At the time, Abbas left and never returned. Till now, it appeared that he had missed out on a major opportunity. Now it appears that by ignoring Obama's invitation to direct negotiations, Abbas may have scored big time.

What Olmert offered as closure to negotiations could become merely the starting point in negotiations under Obama.

UPDATE: Word is that Netanayhu is not impressed by the conditions of renewed talks and is standing firm:
Israel will not accept a Middle East peace agreement that is forced on it by external forces, Prime Minister Benjamin Netanyahu reportedly said in private meetings in recent days, sources said Wednesday.

Netanyahu reportedly told close aides that "it won't work and it won't be acceptable if a settlement is forced on us," stressing the need to ensure proper security arrangements as part of any future peace deal.

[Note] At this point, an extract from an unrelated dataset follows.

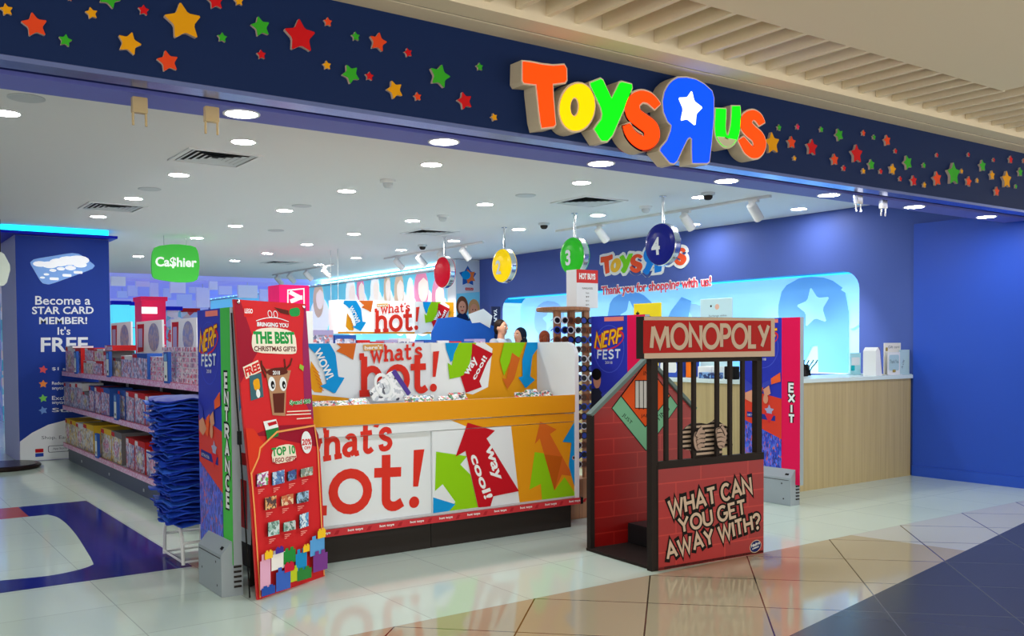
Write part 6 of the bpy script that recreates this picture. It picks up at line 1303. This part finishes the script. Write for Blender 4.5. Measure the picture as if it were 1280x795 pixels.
# ================================================================== STAFF BEHIND THE COUNTER
SKN = mat('skin', (206, 150, 120), rough=.5, spec=.3)
def person(x, y, h, label, face, hair, hairm, shirt, hijab=False, ponytail=False, lean=0.0):
    """face: heading in degrees (0 looks towards the mall, -Y)"""
    a = math.radians(face); F = Vector((math.sin(a), -math.cos(a), 0)); R = Vector((math.cos(a), math.sin(a), 0)); U = Vector((0, 0, 1)); O = Vector((x, y, 0)); s = h/1.72
    def p(r, f, z): return O+R*(r*s)+F*((f+lean*max(0, z-.9))*s)+U*(z*s)
    t = thing('person', label, 'person', O)
    def limb(b, pts, rs, m, n=10):
        for i in range(len(pts)-1): b.tube([pts[i], pts[i+1]], rs[i]*s, m, n, r1=rs[i+1]*s); b.ball(pts[i+1], rs[i+1]*s, m, 10, 6)
        b.ball(pts[0], rs[0]*s, m, 10, 6)
    def el(b, c, r, m): 
        k = len(b.v); b.ball((0, 0, 0), 1, m, 18, 12); 
        for i in range(k, len(b.v)): v = b.v[i]; b.v[i] = c+R*(v.x*r[0]*s)+F*(v.y*r[1]*s)+U*(v.z*r[2]*s)
    b = MB()
    hc = p(0, .02, 1.60)
    el(b, hc, (.074, .092, .105), SKN); el(b, p(0, .045, 1.535), (.052, .055, .055), SKN)      # skull and jaw
    limb(b, [p(0, .0, 1.40), p(0, .01, 1.52)], [.06, .052], SKN)
    el(b, p(0, .0, 1.24), (.165, .10, .20), SKN); el(b, p(0, 0, 1.0), (.15, .105, .2), SKN)
    b.v and el(b, p(0, .118, 1.585), (.014, .022, .024), SKN)                                       # nose
    for sg in (-1, 1):
        el(b, p(sg*.076, 0, 1.59), (.012, .022, .032), SKN)                                    # ears
        sh, eb, wr = p(sg*.185, 0, 1.37), p(sg*.225, .03, 1.10), p(sg*.19, .24, 1.02); limb(b, [sh, eb, wr], [.055, .042, .03], SKN)
        limb(b, [wr, p(sg*.18, .31, 1.0)], [.03, .034], SKN)
        for k in range(4): limb(b, [p(sg*(.155+.017*k), .33, 1.0), p(sg*(.155+.017*k), .37, .99), p(sg*(.155+.017*k), .385-.006*abs(k-1.5), .97)], [.009, .009, .008], SKN, 6)
        limb(b, [p(sg*.15, .27, 1.0), p(sg*.128, .30, 1.0), p(sg*.125, .325, .99)], [.011, .010, .008], SKN, 6)
        limb(b, [p(sg*.09, 0, .92), p(sg*.10, .01, .50), p(sg*.10, -.01, .09)], [.085, .058, .042], SKN); limb(b, [p(sg*.10, -.03, .05), p(sg*.11, .14, .035)], [.045, .036], SKN)
    o = b.build('body', t)
    rm = o.modifiers.new('join', 'REMESH'); rm.mode = 'VOXEL'; rm.voxel_size = .011*s; rm.use_smooth_shade = True
    sm = o.modifiers.new('smooth', 'SMOOTH'); sm.iterations = 3; sm.factor = .5
    g = MB()
    for sg in (-1, 1): el(g, p(sg*.03, .103, 1.612), (.013, .008, .008), WHITE); el(g, p(sg*.03, .110, 1.612), (.006, .004, .006), BLACK)
    g.build('eyes', t); g = MB()
    for sg in (-1, 1): g.tube([p(sg*.016, .112, 1.637), p(sg*.046, .100, 1.638)], .004*s, hairm, 6)
    g.build('eyebrows', t); g = MB(); el(g, p(0, .098, 1.535), (.024, .008, .008), mat('lips', (180, 90, 84))); g.build('mouth', t)
    g = MB()
    if hijab:
        el(g, p(0, -.015, 1.615), (.092, .105, .118), hairm); el(g, p(0, -.03, 1.50), (.10, .09, .12), hairm); el(g, p(0, -.01, 1.38), (.17, .12, .10), hairm); g.build('headscarf', t)
    else:
        el(g, p(0, -.012, 1.632), (.083, .098, .095), hairm); el(g, p(0, -.05, 1.58), (.078, .06, .09), hairm)
        if ponytail: el(g, p(0, -.115, 1.60), (.035, .045, .05), hairm); limb(g, [p(0, -.13, 1.6), p(0, -.15, 1.45), p(0, -.13, 1.34)], [.035, .032, .014], hairm)
        g.build('hair', t)
    g = MB(); el(g, p(0, 0, 1.24), (.185, .12, .215), shirt); el(g, p(0, 0, 1.02), (.168, .122, .2), shirt)
    for sg in (-1, 1): limb(g, [p(sg*.185, 0, 1.375), p(sg*.215, .02, 1.17)], [.068, .06], shirt)
    o = g.build('shirt', t); rm = o.modifiers.new('join', 'REMESH'); rm.mode = 'VOXEL'; rm.voxel_size = .014*s; rm.use_smooth_shade = True
    g = MB()
    for sg in (-1, 1): limb(g, [p(sg*.085, 0, .93), p(sg*.10, .01, .50), p(sg*.10, -.01, .1)], [.105, .075, .062], mat('trousers', (34, 36, 46)))
    o = g.build('trousers', t); rm = o.modifiers.new('join', 'REMESH'); rm.mode = 'VOXEL'; rm.voxel_size = .016*s; rm.use_smooth_shade = True
    return t
P1 = ony(626, 412, 13.0); P2 = ony(650, 420, 12.0); P3 = ony(681, 424, 11.1)
zh = lambda x, y, Y: ony(x, y, Y).z
person(P1.x, 13.0, zh(625, 399.5, 13.0), 'smiling person with short dark hair behind the counter, next to the blue panel', 20, None, mat('hair_dark', (40, 30, 26)), mat('shirt_pale', (206, 206, 210)))
person(P2.x, 12.0, zh(652, 410, 12.0), 'person in a black headscarf behind the counter, facing left', -75, None, mat('scarf_black', (24, 28, 44)), mat('tunic_black', (30, 32, 44)), hijab=True)
person(P3.x, 11.1, zh(682, 413.5, 11.1), 'person with reddish brown hair bowed behind the counter beside the sunglasses stand', 150, None, mat('hair_auburn', (110, 48, 28)), mat('shirt_blue', (40, 60, 120)), ponytail=True, lean=.06)

# ================================================================== LIGHT OF THE MALL
wd = bpy.data.worlds.new('mall'); S.world = wd; wd.use_nodes = True
bgn = wd.node_tree.nodes['Background']; bgn.inputs[0].default_value = (1.0, .96, .88, 1); bgn.inputs[1].default_value = 2.3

For that end, the PM reportedly said, Israel would have to retain a military presence along its eastern border with Jordan, adding that any agreement that doesn't allow for those measure will not be accepted.
So Bibi stands firm--but for how long?

Jennifer Rubin writes:

So where does this leave the Obami? To stamp their feet and send George Mitchell shuttling back and forth between fruitless meetings with the two sides? If one ever needed proof that the peace process can be not only a waste of time but also counterproductive, this is it.
Meanwhile, with all those former national-security advisers in the building, do we think the Obami asked them for advice on getting out of their dead-end Iran policy? It doesn’t appear so from the news reports, and that speaks volumes about the misplaced priorities of a foreign-policy team that is increasing divorced from reality.